Currently, industrial exoskeletons Fortis (by Lockheed Martin), HAL (Cyberdyne), Atoun (Panasonic) and others are becoming more and more common in the market. They find practical application (Sellaouti & Stasse, et al., 2006), significantly enhancing human capabilities in terms of facilitating movement, weight transfer and various types of activities that require considerable effort, as is shown in Figure 1. Particularly effective are the exoskeletons that allow performing complex types of movement of both lower and upper extremities, which significantly expands the human capabilities when performing cargo handling operations.

Figure 1.

Industrial active exoskeletons Atoun model Y and Cyberdyne HAL-LB03


The carbon fiber frame gives Atoun Model Y exoskeleton longevity and lightness, it can be worn outdoors and in rainy weather due to its waterproof and dustproof.

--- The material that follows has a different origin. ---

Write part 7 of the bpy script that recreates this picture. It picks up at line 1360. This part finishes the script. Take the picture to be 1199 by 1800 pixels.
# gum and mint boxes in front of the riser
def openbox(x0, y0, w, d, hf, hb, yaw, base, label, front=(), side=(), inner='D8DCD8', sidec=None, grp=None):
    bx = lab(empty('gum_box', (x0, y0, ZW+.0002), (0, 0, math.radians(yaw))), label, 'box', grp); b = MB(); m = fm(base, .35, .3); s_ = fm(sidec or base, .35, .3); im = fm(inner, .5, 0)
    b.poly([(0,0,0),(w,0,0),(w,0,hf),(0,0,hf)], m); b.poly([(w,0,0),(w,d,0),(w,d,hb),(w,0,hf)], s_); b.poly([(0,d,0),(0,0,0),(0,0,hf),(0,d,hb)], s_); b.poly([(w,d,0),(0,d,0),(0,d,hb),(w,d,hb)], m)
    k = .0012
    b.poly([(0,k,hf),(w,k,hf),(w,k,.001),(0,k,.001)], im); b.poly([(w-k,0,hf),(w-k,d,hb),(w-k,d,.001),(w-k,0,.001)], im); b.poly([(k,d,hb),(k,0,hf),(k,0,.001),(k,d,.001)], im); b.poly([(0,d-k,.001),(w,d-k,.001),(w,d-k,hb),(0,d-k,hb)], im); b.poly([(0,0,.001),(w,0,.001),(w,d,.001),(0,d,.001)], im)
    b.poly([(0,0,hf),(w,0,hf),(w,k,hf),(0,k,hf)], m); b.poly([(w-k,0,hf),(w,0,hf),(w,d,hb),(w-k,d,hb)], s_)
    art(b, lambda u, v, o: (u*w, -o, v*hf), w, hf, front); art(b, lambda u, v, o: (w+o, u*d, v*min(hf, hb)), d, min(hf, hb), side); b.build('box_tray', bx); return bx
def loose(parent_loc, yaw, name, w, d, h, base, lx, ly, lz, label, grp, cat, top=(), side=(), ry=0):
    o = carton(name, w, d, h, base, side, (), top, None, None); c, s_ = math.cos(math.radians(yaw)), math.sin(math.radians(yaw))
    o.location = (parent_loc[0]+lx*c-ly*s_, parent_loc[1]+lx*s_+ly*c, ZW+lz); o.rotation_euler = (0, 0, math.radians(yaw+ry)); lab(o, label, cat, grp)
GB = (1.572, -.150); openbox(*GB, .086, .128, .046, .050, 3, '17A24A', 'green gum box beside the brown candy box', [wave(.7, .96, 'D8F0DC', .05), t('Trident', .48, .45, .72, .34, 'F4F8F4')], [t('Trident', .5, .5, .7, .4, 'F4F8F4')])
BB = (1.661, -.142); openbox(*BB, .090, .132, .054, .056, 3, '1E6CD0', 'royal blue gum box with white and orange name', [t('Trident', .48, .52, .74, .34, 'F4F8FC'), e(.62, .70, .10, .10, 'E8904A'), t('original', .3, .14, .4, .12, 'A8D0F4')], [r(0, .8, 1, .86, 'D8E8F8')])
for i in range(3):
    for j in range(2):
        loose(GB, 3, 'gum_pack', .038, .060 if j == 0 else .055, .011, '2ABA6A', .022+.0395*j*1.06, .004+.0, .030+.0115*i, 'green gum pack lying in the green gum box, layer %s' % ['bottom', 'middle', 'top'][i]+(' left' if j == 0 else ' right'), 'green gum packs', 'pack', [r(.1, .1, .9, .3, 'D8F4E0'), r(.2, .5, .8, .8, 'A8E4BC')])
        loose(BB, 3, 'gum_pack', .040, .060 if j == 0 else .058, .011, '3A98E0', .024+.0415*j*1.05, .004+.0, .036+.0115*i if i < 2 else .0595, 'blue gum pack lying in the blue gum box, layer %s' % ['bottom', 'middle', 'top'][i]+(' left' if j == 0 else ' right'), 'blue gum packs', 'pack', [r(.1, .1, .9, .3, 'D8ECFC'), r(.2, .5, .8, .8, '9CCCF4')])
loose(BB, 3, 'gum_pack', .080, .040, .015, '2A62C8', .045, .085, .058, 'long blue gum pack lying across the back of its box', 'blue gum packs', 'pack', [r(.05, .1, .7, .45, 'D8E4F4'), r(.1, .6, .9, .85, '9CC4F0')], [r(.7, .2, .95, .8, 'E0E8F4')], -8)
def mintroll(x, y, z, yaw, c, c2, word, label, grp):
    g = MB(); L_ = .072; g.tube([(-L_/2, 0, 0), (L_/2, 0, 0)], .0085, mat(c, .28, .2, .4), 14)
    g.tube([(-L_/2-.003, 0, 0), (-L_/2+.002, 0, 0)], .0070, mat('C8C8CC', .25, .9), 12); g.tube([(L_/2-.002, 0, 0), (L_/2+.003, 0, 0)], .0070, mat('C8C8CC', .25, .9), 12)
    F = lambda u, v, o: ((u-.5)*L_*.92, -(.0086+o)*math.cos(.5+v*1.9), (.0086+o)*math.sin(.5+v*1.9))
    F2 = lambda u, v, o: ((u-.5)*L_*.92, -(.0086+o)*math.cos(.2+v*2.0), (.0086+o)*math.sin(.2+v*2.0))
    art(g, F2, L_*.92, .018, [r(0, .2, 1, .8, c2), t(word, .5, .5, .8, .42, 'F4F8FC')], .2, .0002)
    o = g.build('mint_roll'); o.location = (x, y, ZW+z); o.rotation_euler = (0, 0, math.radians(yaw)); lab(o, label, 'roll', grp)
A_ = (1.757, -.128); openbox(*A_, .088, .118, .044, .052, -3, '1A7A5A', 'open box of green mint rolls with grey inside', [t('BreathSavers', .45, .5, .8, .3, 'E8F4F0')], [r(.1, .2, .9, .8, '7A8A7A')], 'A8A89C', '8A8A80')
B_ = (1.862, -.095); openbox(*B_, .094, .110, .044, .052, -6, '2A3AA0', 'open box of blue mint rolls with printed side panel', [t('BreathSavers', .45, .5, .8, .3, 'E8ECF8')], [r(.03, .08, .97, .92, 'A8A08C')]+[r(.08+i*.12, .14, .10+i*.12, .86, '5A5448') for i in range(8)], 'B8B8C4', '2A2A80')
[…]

Recently, the development of exoskeletons with passive elements of gravity compensation has been embarked on. The term «gravity compensation» is used to designate the properties of individual links of the mechanism to have a statically stable position, independent of the vertical traverse of the links. For an external observer, the movement of these links of the mechanism looks as if the gravitational field did not act on them. Issues related to the design of mechanisms similar to those presented in this section, especially the optimal choice of parameters and the location of elastic elements, are the subject of research conducted by a number of scientists (Bosch et al., 2016; Mooney & Luke et al., 2014; Anam & A-Jumaily, 2012; Jatsun & Savin et al., 2016).